The aim here is not to wax nostalgic over a spunky old cartoon character, but to uphold the spirit of electricity that’s always there. Power that’s ready, known in electricity generation as dispatchable, has long been people’s expectation. Power at the flip of a switch. Energy that’s immediately available. Just plug in.
Governments mandating and incentivizing nondispatchable sources of electricity generation, however, have endangered that spirit. People have grown so accustomed to power at the flip of a switch (“servant to mankind”) that they now take it for granted. From that perspective, that dispatchability just is, they can be persuaded that replacing “fossil fuel” sources (dispatchable) with “renewable” sources of electricity (entirely dependent upon weather and the time of day) is a simple thing. It’s not. You don’t just “plug in” a generating source that needs Mother Nature’s permission to power things.

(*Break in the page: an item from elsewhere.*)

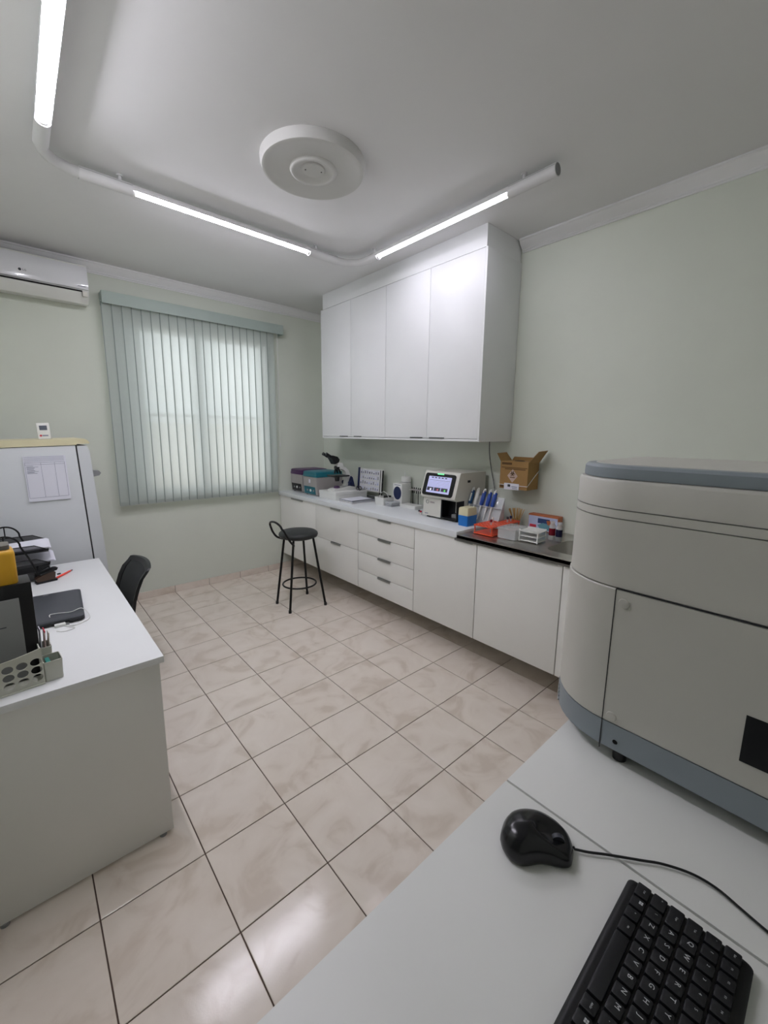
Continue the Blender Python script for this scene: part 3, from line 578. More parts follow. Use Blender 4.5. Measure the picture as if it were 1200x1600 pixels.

The governor of North Carolina, Democrat Roy Cooper, ought to know. The application by the company that built a five-megawatt (MW) solar facility on the Governor’s Nash County property noted the following in its application: “Solar is an intermittent energy source, and therefore the maximum dependable capacity is 0 MW.” In other words, the most electricity generation the governor or anyone else could expect at any given time is nothing.
Nevertheless, Cooper has ordered the state to convert to “carbon neutral” electricity generation by 2050. Because it avoids new nuclear facilities, his demand would require significant overbuilding of renewable facilities. Dealing with such unreliable generation sources requires a great deal of expensive redundancy. Consequently, the state’s generating capacity would increase by nearly three times the rate of population increase, which is no small matter considering North Carolina is one of the fastest-growing states in the nation.
Europe is already showing what happens to people when governments heedlessly discard dispatchable power generation for electricity at nature’s whim. Last year’s European “wind drought” was a warning. Forecasts for the upcoming winter predict exceptional cold. Worse, the dreaded “Dunkelflaute” is setting in again, the “dark doldrums” of still air (no wind) and little sunlight in the winter months.
For the US, the 2022 State of Reliability report by the North American Electric Reliability Corporation (NERC) highlighted fast emerging threats to grid reliability outside of peak demand. As to those, the Institute for Energy Research discussed several of NERC’s key findings regarding renewable resources and grid reliability. They included that peak demand is no longer the only time of clear risk to grid reliability, it’s also “when weather-dependent generation is impacted by abnormal atmospheric conditions or when extreme conditions disrupt fuel supplies.”
Furthermore, there is a greater risk of energy shortfalls (blackouts) thanks to “the resource mix evolv[ing] toward renewable energy,” which means “less flexible generation that is fuel-assured, weatherized and dispatchable.”
As the Institute for Energy Research explained, “Wind and solar are making the grid more unreliable as they gain share.” Any time, but especially in the depths of the cold, electricity consumers must still be able to count on electricity “always there/with lots of power to spare” as they have for 100 years. Benign, boring days should never be a threat to the power grid. Doldrums shouldn’t be deadly.